Thursday, May 01, 2008

Some words I learnt reading Nabokov's autobiography

viscid, hiemal, massacrous, consociative, tyro, camphine, amelus, camphoraceous, twangy, ghyll, posy, laciniate, coeval, concolorous, persiflage, concierge, plangent, thetic, couvade, skein, tinnitus, photism, regardant, crenelated, ophryon, oriel, ecchymotic, xanthic, entoptic, retiary, to caterwaul

INTERVIEWER Do you feel you have any conspicuous or secret flaw as a writer? NABOKOV The absence of a natural vocabulary. An odd thing to confess, but true.

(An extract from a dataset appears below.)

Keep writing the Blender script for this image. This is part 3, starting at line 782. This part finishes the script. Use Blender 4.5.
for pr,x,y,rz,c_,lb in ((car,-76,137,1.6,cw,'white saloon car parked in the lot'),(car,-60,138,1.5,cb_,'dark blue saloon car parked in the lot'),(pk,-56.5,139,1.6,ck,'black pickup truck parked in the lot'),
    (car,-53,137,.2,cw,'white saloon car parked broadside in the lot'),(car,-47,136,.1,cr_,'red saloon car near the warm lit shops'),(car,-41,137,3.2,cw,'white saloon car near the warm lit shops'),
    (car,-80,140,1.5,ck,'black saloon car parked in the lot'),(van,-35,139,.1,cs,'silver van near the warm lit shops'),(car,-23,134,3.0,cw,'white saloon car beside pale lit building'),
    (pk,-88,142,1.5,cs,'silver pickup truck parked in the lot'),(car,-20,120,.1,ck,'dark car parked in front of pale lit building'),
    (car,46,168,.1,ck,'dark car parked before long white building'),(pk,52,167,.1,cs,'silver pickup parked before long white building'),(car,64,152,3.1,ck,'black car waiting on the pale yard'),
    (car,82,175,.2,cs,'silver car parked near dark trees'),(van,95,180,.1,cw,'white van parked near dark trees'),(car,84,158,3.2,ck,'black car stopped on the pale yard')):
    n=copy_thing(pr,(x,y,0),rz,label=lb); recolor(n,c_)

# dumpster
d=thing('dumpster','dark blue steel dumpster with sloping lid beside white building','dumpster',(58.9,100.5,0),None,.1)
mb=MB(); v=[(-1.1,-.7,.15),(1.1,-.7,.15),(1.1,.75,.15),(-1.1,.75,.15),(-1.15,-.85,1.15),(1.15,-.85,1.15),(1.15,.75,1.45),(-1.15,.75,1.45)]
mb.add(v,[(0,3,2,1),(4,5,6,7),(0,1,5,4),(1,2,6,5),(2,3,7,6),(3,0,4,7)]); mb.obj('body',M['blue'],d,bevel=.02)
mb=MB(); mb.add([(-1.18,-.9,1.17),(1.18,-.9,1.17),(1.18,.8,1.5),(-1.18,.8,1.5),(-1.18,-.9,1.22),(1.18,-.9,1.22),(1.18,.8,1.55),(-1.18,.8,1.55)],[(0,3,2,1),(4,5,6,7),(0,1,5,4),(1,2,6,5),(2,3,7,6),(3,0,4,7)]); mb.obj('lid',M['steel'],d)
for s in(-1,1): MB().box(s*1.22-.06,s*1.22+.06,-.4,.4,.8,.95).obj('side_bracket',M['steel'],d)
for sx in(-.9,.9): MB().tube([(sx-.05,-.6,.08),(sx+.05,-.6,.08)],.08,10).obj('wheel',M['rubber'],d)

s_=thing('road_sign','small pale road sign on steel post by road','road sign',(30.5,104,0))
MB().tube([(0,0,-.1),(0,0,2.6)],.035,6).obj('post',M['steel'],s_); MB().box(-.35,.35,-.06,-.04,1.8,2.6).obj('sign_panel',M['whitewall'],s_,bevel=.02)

Of the two instruments in my possession, one—my native tongue—I can no longer use, and this not only because I lack a Russian audience, but also because the excitement of verbal adventure in the Russian medium has faded away gradually after I turned to English in 1940. My English, this second instrument I have always had, is however a stiffish, artificial thing, which may be all right for describing a sunset or an insect, but which cannot conceal poverty of syntax and paucity of domestic diction when I need the shortest road between warehouse and shop. An old Rolls-Royce is not always preferable to a plain jeep.

(from here)

One way of reading books is to go into them looking for obscure words, like a lepidopterist who wades into the woods hoping to capture some elusive species of butterfly. The plot and characters may be interesting, but are part of the scenery and do not motivate the expedition. Each paragraph is like a rock or bush that must be examined, in case some beautiful insect is hiding there.